With the shop of the title now augmented by a beauty parlor (led by Regina Hall), much of the barbed chitchat exchanged between the original’s proprietor (Ice Cube) and his ensemble of colleagues and friends (most prominently Cedric the Entertainer, Common, Eve and Nicki Minaj) concerns the battle of the sexes. But combat of a more serious kind threatens both the business and the surrounding neighborhood, leading to efforts to organize a weekend-long truce.
As scripted by Kenya Barris and Tracy Oliver, director Malcolm D. Lee’s third entry in a franchise that began in 2002 is fundamentally moral in upholding community values and marital commitment. Yet some of the distasteful detours it takes along its path to a respectable wrap-up narrow its appeal even for grown moviegoers.
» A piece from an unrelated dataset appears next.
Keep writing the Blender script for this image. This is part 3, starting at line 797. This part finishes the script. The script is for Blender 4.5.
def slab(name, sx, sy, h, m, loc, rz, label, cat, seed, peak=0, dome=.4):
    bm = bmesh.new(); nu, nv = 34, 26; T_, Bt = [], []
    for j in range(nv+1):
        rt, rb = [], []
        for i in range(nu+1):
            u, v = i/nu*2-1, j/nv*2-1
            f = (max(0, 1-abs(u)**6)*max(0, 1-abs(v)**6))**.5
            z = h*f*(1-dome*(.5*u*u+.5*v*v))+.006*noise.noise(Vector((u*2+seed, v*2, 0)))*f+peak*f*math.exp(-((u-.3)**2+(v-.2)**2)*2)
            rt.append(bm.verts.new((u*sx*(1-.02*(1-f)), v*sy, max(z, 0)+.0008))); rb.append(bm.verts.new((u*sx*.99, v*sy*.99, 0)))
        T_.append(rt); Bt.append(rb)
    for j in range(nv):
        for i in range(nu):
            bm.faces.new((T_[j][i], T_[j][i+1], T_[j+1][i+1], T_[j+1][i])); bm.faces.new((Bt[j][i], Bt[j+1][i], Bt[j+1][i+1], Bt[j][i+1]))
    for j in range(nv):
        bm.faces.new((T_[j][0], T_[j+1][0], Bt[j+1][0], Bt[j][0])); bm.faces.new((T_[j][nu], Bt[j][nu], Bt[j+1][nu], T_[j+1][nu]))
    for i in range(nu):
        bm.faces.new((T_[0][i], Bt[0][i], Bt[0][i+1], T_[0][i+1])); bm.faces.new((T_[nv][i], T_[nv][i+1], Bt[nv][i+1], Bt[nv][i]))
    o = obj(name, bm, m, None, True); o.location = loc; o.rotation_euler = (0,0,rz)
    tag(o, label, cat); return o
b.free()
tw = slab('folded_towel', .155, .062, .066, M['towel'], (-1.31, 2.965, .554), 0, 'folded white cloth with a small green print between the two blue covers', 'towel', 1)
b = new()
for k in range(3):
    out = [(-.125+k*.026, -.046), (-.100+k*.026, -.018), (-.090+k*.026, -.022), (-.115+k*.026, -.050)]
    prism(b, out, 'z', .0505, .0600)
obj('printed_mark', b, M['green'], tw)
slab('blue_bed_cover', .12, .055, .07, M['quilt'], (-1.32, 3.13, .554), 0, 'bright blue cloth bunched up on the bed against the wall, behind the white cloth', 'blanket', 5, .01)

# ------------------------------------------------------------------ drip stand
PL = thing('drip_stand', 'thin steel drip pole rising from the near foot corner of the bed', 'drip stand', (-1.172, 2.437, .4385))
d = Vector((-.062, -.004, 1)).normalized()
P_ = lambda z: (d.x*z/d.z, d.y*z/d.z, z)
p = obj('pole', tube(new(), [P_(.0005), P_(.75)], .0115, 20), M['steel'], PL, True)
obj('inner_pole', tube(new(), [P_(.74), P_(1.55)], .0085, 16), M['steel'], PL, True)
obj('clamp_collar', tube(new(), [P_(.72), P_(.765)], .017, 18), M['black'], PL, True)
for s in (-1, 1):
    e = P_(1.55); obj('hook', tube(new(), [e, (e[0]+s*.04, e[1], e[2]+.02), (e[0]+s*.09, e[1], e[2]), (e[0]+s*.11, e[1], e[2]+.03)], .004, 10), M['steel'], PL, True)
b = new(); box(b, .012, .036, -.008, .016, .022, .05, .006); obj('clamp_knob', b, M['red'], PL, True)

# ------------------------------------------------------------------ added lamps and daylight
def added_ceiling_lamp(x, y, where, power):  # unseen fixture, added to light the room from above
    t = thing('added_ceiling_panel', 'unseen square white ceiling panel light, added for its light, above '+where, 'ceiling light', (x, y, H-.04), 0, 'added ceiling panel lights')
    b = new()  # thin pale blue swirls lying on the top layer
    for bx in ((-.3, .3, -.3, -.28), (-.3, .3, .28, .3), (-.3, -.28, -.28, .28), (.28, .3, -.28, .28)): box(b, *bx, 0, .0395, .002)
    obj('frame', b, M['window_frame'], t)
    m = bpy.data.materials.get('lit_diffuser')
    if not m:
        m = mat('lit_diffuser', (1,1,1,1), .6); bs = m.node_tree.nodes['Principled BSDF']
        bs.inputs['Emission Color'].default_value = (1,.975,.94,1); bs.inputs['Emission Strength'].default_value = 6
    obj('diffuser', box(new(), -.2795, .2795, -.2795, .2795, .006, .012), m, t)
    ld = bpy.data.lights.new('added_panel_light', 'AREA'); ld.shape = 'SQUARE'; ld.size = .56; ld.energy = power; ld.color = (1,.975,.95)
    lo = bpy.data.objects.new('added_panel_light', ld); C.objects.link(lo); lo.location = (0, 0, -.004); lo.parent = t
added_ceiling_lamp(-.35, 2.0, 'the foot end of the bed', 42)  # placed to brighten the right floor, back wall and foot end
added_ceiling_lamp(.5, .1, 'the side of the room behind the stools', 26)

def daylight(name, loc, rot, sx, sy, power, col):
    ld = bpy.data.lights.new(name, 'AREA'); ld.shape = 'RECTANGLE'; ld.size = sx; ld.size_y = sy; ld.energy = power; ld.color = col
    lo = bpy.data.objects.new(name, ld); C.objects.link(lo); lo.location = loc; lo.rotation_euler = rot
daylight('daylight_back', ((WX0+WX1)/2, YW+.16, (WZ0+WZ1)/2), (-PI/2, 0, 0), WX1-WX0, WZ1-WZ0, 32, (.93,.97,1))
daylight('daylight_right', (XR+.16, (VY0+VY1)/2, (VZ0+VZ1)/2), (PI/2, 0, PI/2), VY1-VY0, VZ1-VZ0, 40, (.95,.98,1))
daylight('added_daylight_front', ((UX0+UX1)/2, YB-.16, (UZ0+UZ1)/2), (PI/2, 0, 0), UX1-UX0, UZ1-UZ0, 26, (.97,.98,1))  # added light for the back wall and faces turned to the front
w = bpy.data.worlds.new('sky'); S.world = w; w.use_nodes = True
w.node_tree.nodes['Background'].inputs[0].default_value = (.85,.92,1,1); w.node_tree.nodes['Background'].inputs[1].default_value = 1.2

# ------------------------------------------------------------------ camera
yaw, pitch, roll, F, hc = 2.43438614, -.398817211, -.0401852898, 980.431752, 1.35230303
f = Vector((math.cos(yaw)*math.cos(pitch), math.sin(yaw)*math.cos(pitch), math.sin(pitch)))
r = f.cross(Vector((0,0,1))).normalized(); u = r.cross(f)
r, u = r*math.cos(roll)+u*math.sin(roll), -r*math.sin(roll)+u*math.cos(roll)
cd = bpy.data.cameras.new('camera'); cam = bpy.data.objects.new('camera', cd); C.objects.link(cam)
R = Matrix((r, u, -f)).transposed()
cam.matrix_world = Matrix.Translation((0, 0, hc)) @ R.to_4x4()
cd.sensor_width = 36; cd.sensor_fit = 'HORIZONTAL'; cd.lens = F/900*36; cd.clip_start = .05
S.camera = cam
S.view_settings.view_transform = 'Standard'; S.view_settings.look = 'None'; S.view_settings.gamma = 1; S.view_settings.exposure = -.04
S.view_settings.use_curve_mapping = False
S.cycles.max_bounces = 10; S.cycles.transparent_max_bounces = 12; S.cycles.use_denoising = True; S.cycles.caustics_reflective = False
Some demeaning, though nongraphic, sexual behavior, much sexual humor, fleeting rear nudity, a handful of profanities, at least one rough term, pervasive crude and crass language, an obscene gesture.
The Catholic News Service classification is L — limited adult audience, films whose problematic content many adults would find troubling. The Motion Picture Association of America rating is PG-13 — parents strongly cautioned. Some material may be inappropriate for children under 13.